When the paper didn't like politicians, they knew it. Evan Mecham, the nutty car dealer turned governor, wrote in his autobiography about Publisher Eugene Pulliam "relishing his 'star is born' capabilities."

"Pulliam's money and power had accustomed him to making public policy by shaping and paternalistically 'speaking his mind' through the printed word directly to politicians," Mecham wrote. "Politicians could either broadly grin and mend their ways while bearing the pressure, or be forever disowned and punished by Pulliam."

It's no wonder the Republic was the paper that people loved to hate.

It had reach: statewide distribution, with bureaus in Prescott and Flagstaff and Tucson and Yuma and Nogales and even Globe. It also had two reporters in Washington, D.C., to cover national politics. The paper sent a reporter to Afghanistan long before the United States dreamed of getting involved there militarily. And when Governor Mecham began to self-immolate, and was eventually impeached, the paper put as many as five reporters on the beat.

"If it was a good story," Murphy says, "we were on it. Whenever it came to spending money, we spent it if we thought it was good for the newspaper."

For the 21st-century Republic, however, everything has changed.

It's not just that the newspaper is now determinedly, often boringly, objective — and much more likely to support the status quo than press an agenda. It's also that most of the bureaus have been shuttered. And the Republic didn't send a reporter to Iraq, even as much smaller papers, from the South Bend Tribune to the Richmond Times-Dispatch, did. A smattering of layoffs earlier this year did nothing to help morale.

The newsroom staff isn't significantly smaller, but it hasn't grown with Maricopa County. The Republic's top award-winner these days is Chris Hawley, who covers Mexico. Hawley was the Arizona Press Club's 2006 Journalist of the Year — a tribute to his talent, to be sure, but also an honor that suggests that no local reporters are getting the space or time to compile such a body of work.

Many of the Valley's most prominent public bodies, including the county Board of Supervisors, rarely get a reporter at their meetings.

Phoenix's once swaggering, agenda-setting hometown paper feels downright neutered.

It would be easy to blame Gannett, the company that acquired the Republic from the Pulliam family in 2000. Publicly traded companies like Gannett have shareholders to satisfy and quarterly numbers to watch.
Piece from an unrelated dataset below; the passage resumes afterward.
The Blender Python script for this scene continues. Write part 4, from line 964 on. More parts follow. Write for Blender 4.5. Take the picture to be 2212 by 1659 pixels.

It takes a tight bottom line to keep profits going up.

But blaming Gannett would be ignoring a much bigger trend. Every major metropolitan daily in America is suffering.

Tim McGuire, a professor at Arizona State University's Cronkite School of Journalism who studies the business of newspapers, says that the big local advertisers, like car dealers and department stores, pulled back in the '90s. Few people noticed, however, because the booming economy had sent demand for help-wanted ads soaring. Those ads became newspapers' new bread and butter.

Then came the rise of free Internet classifieds, and help-wanted ads migrated en masse to sites like Craigslist.org and Monster.com.

"That's when they knew they were in trouble," McGuire says. After all, department store ads had dramatically eroded. Car dealers weren't buying so many ads, either. The new superstores, Wal-Mart and Target, preferred to run inserts in the Sunday paper instead of full-page ads. Those inserts, McGuire says, are significantly less profitable for newspapers.

The revenue loss was just one part of a devastating double whammy. It wasn't just advertisers who were enjoying other opportunities.

It was readers, too.

Cheaper printing technologies made it easier to start a newspaper or a magazine. Although few are moneymakers, you can find dozens of glossies and community papers throughout this city alone: Think 944, or Phoenix Metropolitan, or even Java.

And, of course, there's the Internet.

It used to be that if you wanted to know what was going on, you had two basic reading choices: an afternoon paper, or a morning one. Today, you can visit any number of news Web sites: the New York Times, the Los Angeles Times, even the Times of London. And you don't even have to go to a newspaper Web site. Plenty of sites, like the Drudge Report, the Huffington Post, or Yahoo! gather the top stories for you. Almost all those stories are 100 percent free to the reader.